Da tale ineccepibile inquadramento della natura giuridica dell’atto su cui è sorta controversia, dunque, le Sezioni Unite sono giunte alla inevitabile conclusione per cui la società mista del tutto correttamente aveva instaurato la controversia con l’Ente pubblico innanzi al Giudice ordinario e non già a quello amministrativo, motivandosi la statuizione sulla base di un duplice ordine di argomentazioni:
– “costituisce principio generale che nelle procedure ad evidenza pubblica, (…) la cognizione di comportamenti ed atti relativi alla fase dell’esecuzione del rapporto contrattuale spetta alla giurisdizione del giudice ordinario” e, nel caso di specie, la domanda formulata dalla società ricorrente chiedeva proprio di far valere i rapporti contrattuali instaurati con il contratto di sfruttamento dei salti d’acqua, previo accertamento della natura negoziale e non già provvedimentale della “revoca”, che, dunque, doveva essere valutata nell’ottica dell’istituto privatistico dell’inadempimento;
– deve escludersi la giurisdizione generale di legittimità del giudice amministrativo la quale postula che venga messo in discussione “l’esercizio o il mancato esercizio del potere amministrativo”, circostanza, questa che non si è verificata nel caso di specie perchè le prospettazioni su cui la società ricorrente ha basato la propria domanda argomentavano a partire proprio dall’inesistenza di qualsivoglia potere amministrativo in capo all’Ente che ha emanato l’atto controverso o, in subordine, miravano alla disapplicazione e non già all’annullamento dell’atto.

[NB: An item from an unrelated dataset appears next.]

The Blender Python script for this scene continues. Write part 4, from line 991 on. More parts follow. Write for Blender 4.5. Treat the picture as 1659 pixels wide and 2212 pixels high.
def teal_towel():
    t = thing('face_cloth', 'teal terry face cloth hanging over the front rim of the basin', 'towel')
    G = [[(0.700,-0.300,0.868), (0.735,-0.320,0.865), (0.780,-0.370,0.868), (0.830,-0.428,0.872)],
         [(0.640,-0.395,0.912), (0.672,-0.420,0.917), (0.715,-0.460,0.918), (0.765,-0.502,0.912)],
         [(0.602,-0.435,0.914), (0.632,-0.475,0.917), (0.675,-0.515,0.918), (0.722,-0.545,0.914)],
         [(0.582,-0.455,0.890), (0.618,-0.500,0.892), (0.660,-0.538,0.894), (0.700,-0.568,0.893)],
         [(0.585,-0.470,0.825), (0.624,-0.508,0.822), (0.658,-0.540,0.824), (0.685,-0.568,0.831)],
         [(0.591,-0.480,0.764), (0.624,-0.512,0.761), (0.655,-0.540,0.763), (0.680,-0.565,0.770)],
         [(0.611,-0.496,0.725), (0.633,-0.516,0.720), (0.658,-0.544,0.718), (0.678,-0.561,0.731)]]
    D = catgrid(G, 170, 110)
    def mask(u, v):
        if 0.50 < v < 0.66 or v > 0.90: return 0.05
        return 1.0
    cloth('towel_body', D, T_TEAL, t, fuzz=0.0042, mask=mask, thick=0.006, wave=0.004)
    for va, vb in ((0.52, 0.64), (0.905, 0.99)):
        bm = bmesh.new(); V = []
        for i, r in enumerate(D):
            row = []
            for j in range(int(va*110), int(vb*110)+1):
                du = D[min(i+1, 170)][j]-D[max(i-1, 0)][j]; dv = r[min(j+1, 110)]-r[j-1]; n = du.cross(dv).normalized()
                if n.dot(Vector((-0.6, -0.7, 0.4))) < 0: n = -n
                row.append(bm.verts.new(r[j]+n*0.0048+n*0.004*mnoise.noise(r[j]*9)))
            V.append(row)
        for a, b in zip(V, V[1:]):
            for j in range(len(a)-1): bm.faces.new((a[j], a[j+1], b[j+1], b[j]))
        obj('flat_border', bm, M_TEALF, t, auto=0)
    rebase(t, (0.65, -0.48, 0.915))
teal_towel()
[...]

Proprio in base a tale ultimo profilo, inoltre, l’ordinanza precisa anche le motivazioni per cui non ha potuto condividere gli assunti del Procuratore Generale della Corte di Cassazione che aveva concluso per l’affermazione della giurisdizione del giudice amministrativo, da individuarsi nel Tribunale Superiore delle Acque Pubbliche sul rilievo che “l’oggetto del giudizio di impugnazione promosso attiene ad un atto incidente sulla materia della gestione delle acque pubbliche, trattandosi di concessione di derivazione di acque di uso idroelettrico”.
Le Sezioni Unite, infatti, hanno sottolineato come nella controversia esaminata “la società attrice chiede esclusivamente l’accertamento dei diritti contrattuali di cui essa si assume titolare nei confronti dell’Ente di Irrigazione, negando che tali diritti siano stati incisi dal decreto (…), del quale ultimo chiede negarsi la stressa natura di provvedimento amministrativo o, in ipotesi, acccertarsi l’illegittimità per ottenerne non l’annullamento bensì la disapplicazione”.
Con la conseguenza che la controversia deve dirsi esclusa dalla giurisdizione di legittimità del Tribunale Superiore delle Acque Pubbliche, il cui ambito, infatti, “pur estendendosi ai provvedimenti definitivi presi in materia di acque pubbliche da amministrazioni diverse dal quelle preposte istituzionalmente alla materia delle acque (…) presuppone pur sempre che l’oggetto del giudizio sia un atto di esercizio di potere amministrativo”.